Dataset excerpt:
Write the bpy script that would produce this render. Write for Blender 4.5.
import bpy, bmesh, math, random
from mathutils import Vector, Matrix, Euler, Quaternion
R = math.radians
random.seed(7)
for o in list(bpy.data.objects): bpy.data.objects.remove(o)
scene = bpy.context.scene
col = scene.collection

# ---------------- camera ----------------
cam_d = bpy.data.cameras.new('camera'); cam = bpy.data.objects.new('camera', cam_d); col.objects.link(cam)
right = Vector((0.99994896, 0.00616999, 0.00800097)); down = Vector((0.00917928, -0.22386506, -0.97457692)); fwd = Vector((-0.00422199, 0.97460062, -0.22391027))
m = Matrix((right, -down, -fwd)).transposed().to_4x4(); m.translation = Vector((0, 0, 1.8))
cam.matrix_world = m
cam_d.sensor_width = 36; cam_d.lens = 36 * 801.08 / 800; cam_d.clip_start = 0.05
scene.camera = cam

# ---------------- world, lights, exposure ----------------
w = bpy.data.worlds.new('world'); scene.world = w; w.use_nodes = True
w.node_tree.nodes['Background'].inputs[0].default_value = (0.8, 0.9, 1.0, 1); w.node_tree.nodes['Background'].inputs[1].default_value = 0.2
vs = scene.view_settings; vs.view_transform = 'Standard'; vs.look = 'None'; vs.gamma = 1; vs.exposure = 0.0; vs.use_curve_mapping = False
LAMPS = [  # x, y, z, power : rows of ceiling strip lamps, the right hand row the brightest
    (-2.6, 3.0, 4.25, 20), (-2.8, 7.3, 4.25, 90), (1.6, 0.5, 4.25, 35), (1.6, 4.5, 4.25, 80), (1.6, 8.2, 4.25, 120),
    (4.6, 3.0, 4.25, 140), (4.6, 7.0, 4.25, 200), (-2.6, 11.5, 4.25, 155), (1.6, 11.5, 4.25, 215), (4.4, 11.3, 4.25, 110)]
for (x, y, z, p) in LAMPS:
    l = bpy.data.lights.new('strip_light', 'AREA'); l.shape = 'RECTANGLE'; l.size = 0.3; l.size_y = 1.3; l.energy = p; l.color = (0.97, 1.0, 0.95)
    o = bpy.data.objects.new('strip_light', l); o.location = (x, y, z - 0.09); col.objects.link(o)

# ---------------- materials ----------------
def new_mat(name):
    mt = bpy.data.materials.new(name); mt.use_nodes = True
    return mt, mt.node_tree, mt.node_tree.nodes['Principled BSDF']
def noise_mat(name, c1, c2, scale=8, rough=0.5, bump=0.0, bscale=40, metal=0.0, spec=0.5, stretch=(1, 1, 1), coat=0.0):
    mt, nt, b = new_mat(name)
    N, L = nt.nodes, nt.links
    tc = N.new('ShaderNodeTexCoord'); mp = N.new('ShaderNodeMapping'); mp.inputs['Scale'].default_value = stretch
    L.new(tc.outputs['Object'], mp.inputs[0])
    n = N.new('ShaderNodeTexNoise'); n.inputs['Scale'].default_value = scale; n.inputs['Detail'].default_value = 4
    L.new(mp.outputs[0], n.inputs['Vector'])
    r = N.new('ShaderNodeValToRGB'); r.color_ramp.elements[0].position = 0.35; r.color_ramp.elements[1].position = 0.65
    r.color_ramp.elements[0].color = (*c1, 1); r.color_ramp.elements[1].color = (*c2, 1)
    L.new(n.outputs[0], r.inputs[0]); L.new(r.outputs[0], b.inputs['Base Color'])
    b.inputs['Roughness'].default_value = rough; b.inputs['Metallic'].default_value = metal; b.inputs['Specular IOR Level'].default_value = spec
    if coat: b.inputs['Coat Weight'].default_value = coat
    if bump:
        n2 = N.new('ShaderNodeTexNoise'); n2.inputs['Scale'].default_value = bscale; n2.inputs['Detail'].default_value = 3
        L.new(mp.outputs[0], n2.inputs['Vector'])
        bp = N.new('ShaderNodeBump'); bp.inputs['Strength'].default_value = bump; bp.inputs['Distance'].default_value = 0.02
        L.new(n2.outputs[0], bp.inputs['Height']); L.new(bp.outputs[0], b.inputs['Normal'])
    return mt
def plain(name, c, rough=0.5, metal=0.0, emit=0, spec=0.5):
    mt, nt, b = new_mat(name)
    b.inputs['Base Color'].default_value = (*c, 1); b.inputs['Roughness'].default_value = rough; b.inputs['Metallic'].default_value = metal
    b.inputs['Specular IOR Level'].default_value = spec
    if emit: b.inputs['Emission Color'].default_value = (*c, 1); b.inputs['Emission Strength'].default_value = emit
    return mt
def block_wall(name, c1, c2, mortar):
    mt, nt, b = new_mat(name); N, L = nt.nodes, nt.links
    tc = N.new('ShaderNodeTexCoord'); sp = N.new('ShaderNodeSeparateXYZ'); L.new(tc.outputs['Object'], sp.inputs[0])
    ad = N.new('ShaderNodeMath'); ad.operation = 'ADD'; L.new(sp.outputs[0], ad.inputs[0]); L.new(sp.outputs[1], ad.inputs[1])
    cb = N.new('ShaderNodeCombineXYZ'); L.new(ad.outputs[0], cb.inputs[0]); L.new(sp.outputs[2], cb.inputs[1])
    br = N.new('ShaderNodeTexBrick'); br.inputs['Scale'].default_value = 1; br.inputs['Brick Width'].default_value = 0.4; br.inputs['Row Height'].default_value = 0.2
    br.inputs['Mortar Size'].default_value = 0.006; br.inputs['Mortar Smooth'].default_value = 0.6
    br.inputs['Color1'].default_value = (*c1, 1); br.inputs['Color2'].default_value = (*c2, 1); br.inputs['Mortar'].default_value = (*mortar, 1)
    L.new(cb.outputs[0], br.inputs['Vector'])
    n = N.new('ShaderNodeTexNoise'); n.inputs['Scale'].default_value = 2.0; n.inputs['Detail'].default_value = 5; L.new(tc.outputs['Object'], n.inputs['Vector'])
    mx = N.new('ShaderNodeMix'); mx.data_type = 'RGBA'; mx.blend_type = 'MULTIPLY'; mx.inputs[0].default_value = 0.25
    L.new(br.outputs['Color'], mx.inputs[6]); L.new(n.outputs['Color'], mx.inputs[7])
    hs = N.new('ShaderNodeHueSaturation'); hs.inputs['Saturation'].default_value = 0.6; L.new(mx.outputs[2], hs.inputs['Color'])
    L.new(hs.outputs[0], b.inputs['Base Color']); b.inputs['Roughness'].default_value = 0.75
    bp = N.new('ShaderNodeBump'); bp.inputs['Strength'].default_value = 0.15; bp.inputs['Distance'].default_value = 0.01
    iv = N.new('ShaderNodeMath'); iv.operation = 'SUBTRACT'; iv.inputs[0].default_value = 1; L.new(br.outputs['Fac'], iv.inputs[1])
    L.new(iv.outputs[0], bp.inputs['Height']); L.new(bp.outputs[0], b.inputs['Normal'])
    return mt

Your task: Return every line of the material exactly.

Result for this task:
Write the bpy script that would produce this render. Write for Blender 4.5.
import bpy, bmesh, math, random
from mathutils import Vector, Matrix, Euler, Quaternion
R = math.radians
random.seed(7)
for o in list(bpy.data.objects): bpy.data.objects.remove(o)
scene = bpy.context.scene
col = scene.collection

# ---------------- camera ----------------
cam_d = bpy.data.cameras.new('camera'); cam = bpy.data.objects.new('camera', cam_d); col.objects.link(cam)
right = Vector((0.99994896, 0.00616999, 0.00800097)); down = Vector((0.00917928, -0.22386506, -0.97457692)); fwd = Vector((-0.00422199, 0.97460062, -0.22391027))
m = Matrix((right, -down, -fwd)).transposed().to_4x4(); m.translation = Vector((0, 0, 1.8))
cam.matrix_world = m
cam_d.sensor_width = 36; cam_d.lens = 36 * 801.08 / 800; cam_d.clip_start = 0.05
scene.camera = cam

# ---------------- world, lights, exposure ----------------
w = bpy.data.worlds.new('world'); scene.world = w; w.use_nodes = True
w.node_tree.nodes['Background'].inputs[0].default_value = (0.8, 0.9, 1.0, 1); w.node_tree.nodes['Background'].inputs[1].default_value = 0.2
vs = scene.view_settings; vs.view_transform = 'Standard'; vs.look = 'None'; vs.gamma = 1; vs.exposure = 0.0; vs.use_curve_mapping = False
LAMPS = [  # x, y, z, power : rows of ceiling strip lamps, the right hand row the brightest
    (-2.6, 3.0, 4.25, 20), (-2.8, 7.3, 4.25, 90), (1.6, 0.5, 4.25, 35), (1.6, 4.5, 4.25, 80), (1.6, 8.2, 4.25, 120),
    (4.6, 3.0, 4.25, 140), (4.6, 7.0, 4.25, 200), (-2.6, 11.5, 4.25, 155), (1.6, 11.5, 4.25, 215), (4.4, 11.3, 4.25, 110)]
for (x, y, z, p) in LAMPS:
    l = bpy.data.lights.new('strip_light', 'AREA'); l.shape = 'RECTANGLE'; l.size = 0.3; l.size_y = 1.3; l.energy = p; l.color = (0.97, 1.0, 0.95)
    o = bpy.data.objects.new('strip_light', l); o.location = (x, y, z - 0.09); col.objects.link(o)

# ---------------- materials ----------------
def new_mat(name):
    mt = bpy.data.materials.new(name); mt.use_nodes = True
    return mt, mt.node_tree, mt.node_tree.nodes['Principled BSDF']
def noise_mat(name, c1, c2, scale=8, rough=0.5, bump=0.0, bscale=40, metal=0.0, spec=0.5, stretch=(1, 1, 1), coat=0.0):
    mt, nt, b = new_mat(name)
    N, L = nt.nodes, nt.links
    tc = N.new('ShaderNodeTexCoord'); mp = N.new('ShaderNodeMapping'); mp.inputs['Scale'].default_value = stretch
    L.new(tc.outputs['Object'], mp.inputs[0])
    n = N.new('ShaderNodeTexNoise'); n.inputs['Scale'].default_value = scale; n.inputs['Detail'].default_value = 4
    L.new(mp.outputs[0], n.inputs['Vector'])
    r = N.new('ShaderNodeValToRGB'); r.color_ramp.elements[0].position = 0.35; r.color_ramp.elements[1].position = 0.65
    r.color_ramp.elements[0].color = (*c1, 1); r.color_ramp.elements[1].color = (*c2, 1)
    L.new(n.outputs[0], r.inputs[0]); L.new(r.outputs[0], b.inputs['Base Color'])
    b.inputs['Roughness'].default_value = rough; b.inputs['Metallic'].default_value = metal; b.inputs['Specular IOR Level'].default_value = spec
    if coat: b.inputs['Coat Weight'].default_value = coat
    if bump:
        n2 = N.new('ShaderNodeTexNoise'); n2.inputs['Scale'].default_value = bscale; n2.inputs['Detail'].default_value = 3
        L.new(mp.outputs[0], n2.inputs['Vector'])
        bp = N.new('ShaderNodeBump'); bp.inputs['Strength'].default_value = bump; bp.inputs['Distance'].default_value = 0.02
        L.new(n2.outputs[0], bp.inputs['Height']); L.new(bp.outputs[0], b.inputs['Normal'])
    return mt
def plain(name, c, rough=0.5, metal=0.0, emit=0, spec=0.5):
    mt, nt, b = new_mat(name)
    b.inputs['Base Color'].default_value = (*c, 1); b.inputs['Roughness'].default_value = rough; b.inputs['Metallic'].default_value = metal
    b.inputs['Specular IOR Level'].default_value = spec
    if emit: b.inputs['Emission Color'].default_value = (*c, 1); b.inputs['Emission Strength'].default_value = emit
    return mt
def block_wall(name, c1, c2, mortar):
    mt, nt, b = new_mat(name); N, L = nt.nodes, nt.links
    tc = N.new('ShaderNodeTexCoord'); sp = N.new('ShaderNodeSeparateXYZ'); L.new(tc.outputs['Object'], sp.inputs[0])
    ad = N.new('ShaderNodeMath'); ad.operation = 'ADD'; L.new(sp.outputs[0], ad.inputs[0]); L.new(sp.outputs[1], ad.inputs[1])
    cb = N.new('ShaderNodeCombineXYZ'); L.new(ad.outputs[0], cb.inputs[0]); L.new(sp.outputs[2], cb.inputs[1])
    br = N.new('ShaderNodeTexBrick'); br.inputs['Scale'].default_value = 1; br.inputs['Brick Width'].default_value = 0.4; br.inputs['Row Height'].default_value = 0.2
    br.inputs['Mortar Size'].default_value = 0.006; br.inputs['Mortar Smooth'].default_value = 0.6
    br.inputs['Color1'].default_value = (*c1, 1); br.inputs['Color2'].default_value = (*c2, 1); br.inputs['Mortar'].default_value = (*mortar, 1)
    L.new(cb.outputs[0], br.inputs['Vector'])
    n = N.new('ShaderNodeTexNoise'); n.inputs['Scale'].default_value = 2.0; n.inputs['Detail'].default_value = 5; L.new(tc.outputs['Object'], n.inputs['Vector'])
    mx = N.new('ShaderNodeMix'); mx.data_type = 'RGBA'; mx.blend_type = 'MULTIPLY'; mx.inputs[0].default_value = 0.25
    L.new(br.outputs['Color'], mx.inputs[6]); L.new(n.outputs['Color'], mx.inputs[7])
    hs = N.new('ShaderNodeHueSaturation'); hs.inputs['Saturation'].default_value = 0.6; L.new(mx.outputs[2], hs.inputs['Color'])
    L.new(hs.outputs[0], b.inputs['Base Color']); b.inputs['Roughness'].default_value = 0.75
    bp = N.new('ShaderNodeBump'); bp.inputs['Strength'].default_value = 0.15; bp.inputs['Distance'].default_value = 0.01
    iv = N.new('ShaderNodeMath'); iv.operation = 'SUBTRACT'; iv.inputs[0].default_value = 1; L.new(br.outputs['Fac'], iv.inputs[1])
    L.new(iv.outputs[0], bp.inputs['Height']); L.new(bp.outputs[0], b.inputs['Normal'])
    return mt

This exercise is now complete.